Q2. Consider the following factors that might contribute to a state’s fiscal handicap:
1. High forest and ecological cover.
2. Higher per-capita cost of service delivery in mountainous terrain.
3. Frequent natural disasters causing significant losses.
4. High population density.
Which of the factors mentioned above are likely to be considered by a Finance Commission while assessing a state’s need for special grants?

  1. A. 1 and 4 only
  2. B. 2, 3 and 4 only
  3. C. 1, 2 and 3 only
  4. D. 1, 2, 3 and 4

Answer: C. 1, 2 and 3 only — Factors 1, 2, and 3 directly contribute to a state’s structural fiscal handicaps by limiting revenue generation or increasing expenditure needs, and are typically considered for special grants. High population density (factor 4) might increase overall expenditure but is usually addressed through general devolution criteria rather than specific ‘handicap’ grants, and can also be a source of revenue.

Mains Practice Question

✍ Critically examine the implications of the 16th Finance Commission’s decision to discontinue Revenue Deficit Grants for certain states on India’s fiscal federalism. Discuss the unique challenges faced by special category hill states and suggest measures to ensure equitable resource allocation and sustainable development in such regions. (250 words)

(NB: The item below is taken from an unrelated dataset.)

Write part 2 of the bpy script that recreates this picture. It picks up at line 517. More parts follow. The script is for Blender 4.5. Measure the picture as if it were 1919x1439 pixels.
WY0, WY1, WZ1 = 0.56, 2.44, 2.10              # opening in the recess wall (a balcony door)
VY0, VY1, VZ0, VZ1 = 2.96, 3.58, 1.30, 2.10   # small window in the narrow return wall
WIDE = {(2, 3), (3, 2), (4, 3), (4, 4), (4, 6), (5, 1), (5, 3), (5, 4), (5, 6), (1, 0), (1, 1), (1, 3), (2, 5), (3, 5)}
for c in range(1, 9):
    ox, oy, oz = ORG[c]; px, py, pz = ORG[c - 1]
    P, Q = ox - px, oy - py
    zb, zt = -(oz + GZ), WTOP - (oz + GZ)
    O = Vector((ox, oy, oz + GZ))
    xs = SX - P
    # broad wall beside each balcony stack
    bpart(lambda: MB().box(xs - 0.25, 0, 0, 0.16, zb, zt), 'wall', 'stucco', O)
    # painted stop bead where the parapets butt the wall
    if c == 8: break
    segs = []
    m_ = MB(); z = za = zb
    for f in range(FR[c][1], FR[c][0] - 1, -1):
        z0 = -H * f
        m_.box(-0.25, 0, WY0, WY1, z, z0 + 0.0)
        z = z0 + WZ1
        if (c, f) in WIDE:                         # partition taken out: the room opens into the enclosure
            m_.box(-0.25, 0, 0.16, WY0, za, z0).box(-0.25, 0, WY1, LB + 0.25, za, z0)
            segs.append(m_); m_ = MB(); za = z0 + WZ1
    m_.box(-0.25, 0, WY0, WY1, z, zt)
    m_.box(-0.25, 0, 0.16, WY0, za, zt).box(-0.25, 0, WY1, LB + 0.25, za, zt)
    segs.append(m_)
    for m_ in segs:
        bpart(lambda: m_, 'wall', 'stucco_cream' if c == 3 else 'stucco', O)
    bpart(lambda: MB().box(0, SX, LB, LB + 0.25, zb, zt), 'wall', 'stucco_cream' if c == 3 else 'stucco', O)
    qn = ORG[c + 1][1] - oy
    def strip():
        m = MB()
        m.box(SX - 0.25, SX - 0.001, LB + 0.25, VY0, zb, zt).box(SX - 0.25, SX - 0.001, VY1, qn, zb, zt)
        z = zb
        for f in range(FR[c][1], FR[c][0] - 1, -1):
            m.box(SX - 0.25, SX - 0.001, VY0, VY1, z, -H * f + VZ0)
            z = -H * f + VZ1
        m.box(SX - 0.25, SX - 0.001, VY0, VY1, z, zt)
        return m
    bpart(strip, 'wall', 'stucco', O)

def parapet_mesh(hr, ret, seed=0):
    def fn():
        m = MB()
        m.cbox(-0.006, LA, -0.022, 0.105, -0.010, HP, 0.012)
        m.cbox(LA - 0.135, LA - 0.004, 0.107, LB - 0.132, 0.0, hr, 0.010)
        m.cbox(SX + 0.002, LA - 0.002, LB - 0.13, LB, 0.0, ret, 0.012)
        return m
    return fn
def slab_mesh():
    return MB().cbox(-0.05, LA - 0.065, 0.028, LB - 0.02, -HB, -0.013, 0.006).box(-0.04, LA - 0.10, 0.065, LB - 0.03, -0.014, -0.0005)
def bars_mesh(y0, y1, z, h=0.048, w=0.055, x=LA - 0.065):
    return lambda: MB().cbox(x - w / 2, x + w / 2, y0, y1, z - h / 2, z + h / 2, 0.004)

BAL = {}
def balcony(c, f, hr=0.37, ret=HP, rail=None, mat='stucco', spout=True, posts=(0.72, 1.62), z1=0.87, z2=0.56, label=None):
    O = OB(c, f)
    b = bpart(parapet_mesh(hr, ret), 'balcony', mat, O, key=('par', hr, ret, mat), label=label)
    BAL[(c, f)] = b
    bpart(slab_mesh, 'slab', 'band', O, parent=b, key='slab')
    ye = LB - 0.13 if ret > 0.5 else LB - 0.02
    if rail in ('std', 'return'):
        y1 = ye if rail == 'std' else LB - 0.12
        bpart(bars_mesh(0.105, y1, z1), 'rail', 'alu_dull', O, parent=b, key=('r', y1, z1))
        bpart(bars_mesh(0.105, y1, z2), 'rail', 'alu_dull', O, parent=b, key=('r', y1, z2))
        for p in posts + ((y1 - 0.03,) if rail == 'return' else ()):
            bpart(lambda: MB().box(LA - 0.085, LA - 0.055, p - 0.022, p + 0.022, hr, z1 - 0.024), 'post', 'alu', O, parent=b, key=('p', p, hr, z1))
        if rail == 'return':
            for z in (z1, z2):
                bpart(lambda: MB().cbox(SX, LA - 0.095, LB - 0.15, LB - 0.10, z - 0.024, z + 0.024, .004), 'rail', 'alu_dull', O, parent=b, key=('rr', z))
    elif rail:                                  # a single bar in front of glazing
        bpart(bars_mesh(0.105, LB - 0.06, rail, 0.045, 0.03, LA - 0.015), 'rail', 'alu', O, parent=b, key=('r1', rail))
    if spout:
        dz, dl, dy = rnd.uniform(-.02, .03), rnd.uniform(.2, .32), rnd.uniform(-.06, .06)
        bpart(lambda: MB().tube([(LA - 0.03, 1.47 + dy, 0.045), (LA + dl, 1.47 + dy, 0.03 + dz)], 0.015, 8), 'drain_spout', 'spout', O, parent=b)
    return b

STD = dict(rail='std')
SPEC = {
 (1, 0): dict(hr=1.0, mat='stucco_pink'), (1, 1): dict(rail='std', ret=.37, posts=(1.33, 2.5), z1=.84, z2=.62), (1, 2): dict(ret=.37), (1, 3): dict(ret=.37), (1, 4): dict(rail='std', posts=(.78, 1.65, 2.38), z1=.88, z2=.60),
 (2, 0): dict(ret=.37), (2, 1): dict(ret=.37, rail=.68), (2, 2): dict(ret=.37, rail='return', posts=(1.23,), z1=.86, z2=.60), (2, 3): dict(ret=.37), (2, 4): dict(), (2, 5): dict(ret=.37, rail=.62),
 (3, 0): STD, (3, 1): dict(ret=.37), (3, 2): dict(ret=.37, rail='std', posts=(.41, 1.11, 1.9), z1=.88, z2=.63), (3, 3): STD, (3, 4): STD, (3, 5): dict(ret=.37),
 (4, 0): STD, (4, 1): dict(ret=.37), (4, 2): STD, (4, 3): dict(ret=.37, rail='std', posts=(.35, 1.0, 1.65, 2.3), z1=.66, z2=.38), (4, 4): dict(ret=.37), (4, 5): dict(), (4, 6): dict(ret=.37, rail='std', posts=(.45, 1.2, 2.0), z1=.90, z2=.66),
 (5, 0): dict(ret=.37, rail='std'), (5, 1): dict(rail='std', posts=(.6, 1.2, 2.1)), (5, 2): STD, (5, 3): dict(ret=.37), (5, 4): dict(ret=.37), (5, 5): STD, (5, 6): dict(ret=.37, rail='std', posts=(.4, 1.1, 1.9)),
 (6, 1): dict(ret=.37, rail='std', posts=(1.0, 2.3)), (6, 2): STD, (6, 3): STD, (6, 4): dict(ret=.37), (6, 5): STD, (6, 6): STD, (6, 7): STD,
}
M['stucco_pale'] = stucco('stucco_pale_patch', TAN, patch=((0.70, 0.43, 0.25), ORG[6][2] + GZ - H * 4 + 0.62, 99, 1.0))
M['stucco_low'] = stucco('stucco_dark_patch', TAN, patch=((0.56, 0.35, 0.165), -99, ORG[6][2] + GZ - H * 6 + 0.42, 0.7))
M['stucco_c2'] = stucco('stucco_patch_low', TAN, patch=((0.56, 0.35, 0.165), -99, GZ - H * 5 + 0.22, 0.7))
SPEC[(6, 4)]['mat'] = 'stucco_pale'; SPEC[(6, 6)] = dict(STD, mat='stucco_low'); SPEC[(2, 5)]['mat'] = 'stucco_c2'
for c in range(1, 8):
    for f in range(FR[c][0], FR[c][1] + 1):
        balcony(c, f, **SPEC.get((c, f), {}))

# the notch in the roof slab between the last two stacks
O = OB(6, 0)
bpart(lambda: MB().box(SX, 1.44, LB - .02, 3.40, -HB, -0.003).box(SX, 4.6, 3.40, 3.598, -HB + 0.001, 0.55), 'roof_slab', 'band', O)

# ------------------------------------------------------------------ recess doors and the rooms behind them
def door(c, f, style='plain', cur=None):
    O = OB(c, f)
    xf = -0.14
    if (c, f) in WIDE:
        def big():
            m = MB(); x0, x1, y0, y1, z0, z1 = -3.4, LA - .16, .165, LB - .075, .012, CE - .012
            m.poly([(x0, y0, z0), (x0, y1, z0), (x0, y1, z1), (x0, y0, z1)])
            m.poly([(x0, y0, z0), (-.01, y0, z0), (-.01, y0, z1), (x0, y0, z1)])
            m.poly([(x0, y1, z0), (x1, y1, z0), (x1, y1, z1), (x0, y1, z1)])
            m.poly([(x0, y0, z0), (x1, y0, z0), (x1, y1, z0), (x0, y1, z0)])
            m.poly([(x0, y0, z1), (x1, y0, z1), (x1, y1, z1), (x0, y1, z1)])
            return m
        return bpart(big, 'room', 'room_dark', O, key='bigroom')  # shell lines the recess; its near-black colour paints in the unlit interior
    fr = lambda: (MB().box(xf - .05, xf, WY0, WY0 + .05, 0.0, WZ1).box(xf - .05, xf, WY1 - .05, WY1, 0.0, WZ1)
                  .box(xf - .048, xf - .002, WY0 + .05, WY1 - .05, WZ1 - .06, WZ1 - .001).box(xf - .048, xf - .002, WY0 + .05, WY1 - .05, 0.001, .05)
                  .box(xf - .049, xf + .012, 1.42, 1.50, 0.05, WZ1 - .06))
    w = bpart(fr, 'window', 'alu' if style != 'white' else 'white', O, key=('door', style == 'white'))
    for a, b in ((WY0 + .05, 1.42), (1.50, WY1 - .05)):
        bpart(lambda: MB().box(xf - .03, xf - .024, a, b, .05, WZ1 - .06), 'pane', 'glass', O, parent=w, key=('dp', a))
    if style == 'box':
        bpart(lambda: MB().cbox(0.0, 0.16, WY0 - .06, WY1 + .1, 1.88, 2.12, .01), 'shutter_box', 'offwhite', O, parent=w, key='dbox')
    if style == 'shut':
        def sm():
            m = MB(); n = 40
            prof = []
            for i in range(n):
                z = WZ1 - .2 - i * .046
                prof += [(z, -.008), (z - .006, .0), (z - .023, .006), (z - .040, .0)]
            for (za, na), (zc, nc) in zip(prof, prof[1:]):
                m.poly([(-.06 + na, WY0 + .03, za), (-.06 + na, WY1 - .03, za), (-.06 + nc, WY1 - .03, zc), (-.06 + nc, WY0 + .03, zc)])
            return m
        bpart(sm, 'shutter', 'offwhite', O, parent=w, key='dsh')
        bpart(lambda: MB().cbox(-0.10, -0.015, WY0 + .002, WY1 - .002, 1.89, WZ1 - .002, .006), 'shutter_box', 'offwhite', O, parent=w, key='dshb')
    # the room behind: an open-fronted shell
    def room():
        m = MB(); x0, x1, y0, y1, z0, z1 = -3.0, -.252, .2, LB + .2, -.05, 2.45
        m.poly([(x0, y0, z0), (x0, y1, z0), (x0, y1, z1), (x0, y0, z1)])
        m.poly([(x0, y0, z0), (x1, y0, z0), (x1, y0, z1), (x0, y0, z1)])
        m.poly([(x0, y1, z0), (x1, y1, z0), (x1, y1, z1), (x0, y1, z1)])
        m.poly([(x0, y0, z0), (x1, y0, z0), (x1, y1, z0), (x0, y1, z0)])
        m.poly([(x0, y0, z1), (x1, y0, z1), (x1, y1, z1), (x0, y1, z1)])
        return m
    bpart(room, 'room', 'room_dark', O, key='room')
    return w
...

Approach: Begin by defining fiscal federalism and the role of the Finance Commission and Revenue Deficit Grants. Critically analyze the implications of discontinuing RDGs, focusing on potential fiscal strain, increased indebtedness, and impact on public services for affected states. Elaborate on the unique challenges of special category hill states, such as geographical constraints, high service delivery costs, and disaster vulnerability. Conclude by suggesting a multi-pronged approach including reconsideration of grant frameworks, targeted central support, enhanced disaster financing, and greater Union-State dialogue to foster equitable resource allocation and sustainable development.